TASK OBJECTIVE: Make an exact copy of the lines below.

********

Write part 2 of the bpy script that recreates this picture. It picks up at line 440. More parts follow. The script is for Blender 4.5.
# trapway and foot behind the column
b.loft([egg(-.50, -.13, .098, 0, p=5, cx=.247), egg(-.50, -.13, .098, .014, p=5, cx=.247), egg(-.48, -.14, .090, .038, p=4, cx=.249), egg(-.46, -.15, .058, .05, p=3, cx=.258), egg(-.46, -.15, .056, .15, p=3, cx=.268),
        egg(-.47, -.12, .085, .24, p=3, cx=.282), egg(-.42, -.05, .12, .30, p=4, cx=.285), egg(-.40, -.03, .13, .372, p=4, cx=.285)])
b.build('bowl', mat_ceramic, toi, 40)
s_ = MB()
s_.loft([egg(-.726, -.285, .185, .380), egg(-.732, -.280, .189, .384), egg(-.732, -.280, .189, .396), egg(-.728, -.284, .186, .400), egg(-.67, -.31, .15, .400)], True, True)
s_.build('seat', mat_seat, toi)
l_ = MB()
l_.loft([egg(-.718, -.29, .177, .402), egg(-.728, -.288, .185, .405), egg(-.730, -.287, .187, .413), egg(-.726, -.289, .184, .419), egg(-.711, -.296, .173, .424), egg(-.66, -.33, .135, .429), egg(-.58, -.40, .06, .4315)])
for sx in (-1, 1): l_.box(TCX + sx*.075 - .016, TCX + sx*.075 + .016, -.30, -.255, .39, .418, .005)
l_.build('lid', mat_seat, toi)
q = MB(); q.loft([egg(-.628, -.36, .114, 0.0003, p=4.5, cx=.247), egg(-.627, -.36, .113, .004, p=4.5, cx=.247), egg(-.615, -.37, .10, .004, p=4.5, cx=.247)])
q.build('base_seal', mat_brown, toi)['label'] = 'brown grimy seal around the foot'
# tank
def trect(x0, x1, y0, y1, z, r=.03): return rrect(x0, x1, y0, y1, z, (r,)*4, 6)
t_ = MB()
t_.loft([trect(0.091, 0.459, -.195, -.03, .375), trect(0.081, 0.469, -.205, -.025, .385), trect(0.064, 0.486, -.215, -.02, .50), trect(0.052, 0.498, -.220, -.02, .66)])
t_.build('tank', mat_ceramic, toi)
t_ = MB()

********

EXERCISE RESULT:
Write part 2 of the bpy script that recreates this picture. It picks up at line 440. More parts follow. The script is for Blender 4.5.
# trapway and foot behind the column
b.loft([egg(-.50, -.13, .098, 0, p=5, cx=.247), egg(-.50, -.13, .098, .014, p=5, cx=.247), egg(-.48, -.14, .090, .038, p=4, cx=.249), egg(-.46, -.15, .058, .05, p=3, cx=.258), egg(-.46, -.15, .056, .15, p=3, cx=.268),
        egg(-.47, -.12, .085, .24, p=3, cx=.282), egg(-.42, -.05, .12, .30, p=4, cx=.285), egg(-.40, -.03, .13, .372, p=4, cx=.285)])
b.build('bowl', mat_ceramic, toi, 40)
s_ = MB()
s_.loft([egg(-.726, -.285, .185, .380), egg(-.732, -.280, .189, .384), egg(-.732, -.280, .189, .396), egg(-.728, -.284, .186, .400), egg(-.67, -.31, .15, .400)], True, True)
s_.build('seat', mat_seat, toi)
l_ = MB()
l_.loft([egg(-.718, -.29, .177, .402), egg(-.728, -.288, .185, .405), egg(-.730, -.287, .187, .413), egg(-.726, -.289, .184, .419), egg(-.711, -.296, .173, .424), egg(-.66, -.33, .135, .429), egg(-.58, -.40, .06, .4315)])
for sx in (-1, 1): l_.box(TCX + sx*.075 - .016, TCX + sx*.075 + .016, -.30, -.255, .39, .418, .005)
l_.build('lid', mat_seat, toi)
q = MB(); q.loft([egg(-.628, -.36, .114, 0.0003, p=4.5, cx=.247), egg(-.627, -.36, .113, .004, p=4.5, cx=.247), egg(-.615, -.37, .10, .004, p=4.5, cx=.247)])
q.build('base_seal', mat_brown, toi)['label'] = 'brown grimy seal around the foot'
# tank
def trect(x0, x1, y0, y1, z, r=.03): return rrect(x0, x1, y0, y1, z, (r,)*4, 6)
t_ = MB()
t_.loft([trect(0.091, 0.459, -.195, -.03, .375), trect(0.081, 0.469, -.205, -.025, .385), trect(0.064, 0.486, -.215, -.02, .50), trect(0.052, 0.498, -.220, -.02, .66)])
t_.build('tank', mat_ceramic, toi)
t_ = MB()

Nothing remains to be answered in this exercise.